Mereka menerima program konservasi dan menjual lahan hutannya kepada penambang kayu sekaligus tetap menerabas dan membuka ladang di sana. Mereka tidak sepenuhnya melawan negara karena mereka menggantungkan janji-janji pembangungan dengan segala fasilitasnya. Dari perusahaan kayu, mereka bisa mengantongi uang tunai dengan penjualan hutan. Dari LSM, identitas adat mereka terlegitimasi untuk tetap mengklaim kepemilikan hutan.
Aksi, strategi, dan taktik untuk meraih akses dan kontrol atas hutan terkesan acak, tidak patuh, oportunis, dan egois. Semua itu dinilai semata-mata demi mencapai kehidupan yang lebih baik (modern): makan nasi, punya kendaraan bermotor, televisi dan bersekolah tinggi.
Buku ini, melawan pemikiran bahwa masyarakat adat adalah sekelomok manusia ‘murni’, bijak dan arif, menjaga harmonisasi dengan alam, jauh dari peradaban modern, cenderung religius, dan memiliki kearifan lokal. Paradigma ini hanya ada dianggan-angan kita, karena kita memandangnya dari jarak jauh.
Kita selalu memandang suatu masyarakat hanya dari paradigma jarak jauh. Tidak ada perbedaan sikap antara kalangan aktivis dan pemerintah dalam melihat Siberut. Keduanya sering menyederhanakan masalah dalam membahas isu konservasi sebagai isu ekonomi politik, para aktivis cenderung berkesimpulan adanya masalah ‘budaya’ orang mentawai.

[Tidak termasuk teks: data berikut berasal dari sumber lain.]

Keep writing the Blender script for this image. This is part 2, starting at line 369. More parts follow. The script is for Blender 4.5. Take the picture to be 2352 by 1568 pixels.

Hal ini merefleksikan bahwa bukannya orang luar yang harus menerima relitas masyarakat yang terus berubah-ubah akibat ketidakpastiaan kondisi hidup dan menerima kenyataan itu sebagai dasar atau pengetahuan baru. Akan tetapi, masyarakatlah yang harus sesuai dan dicocokan dengan konstruksi dari luar, baik atas nama konservasi maupun pembangunan.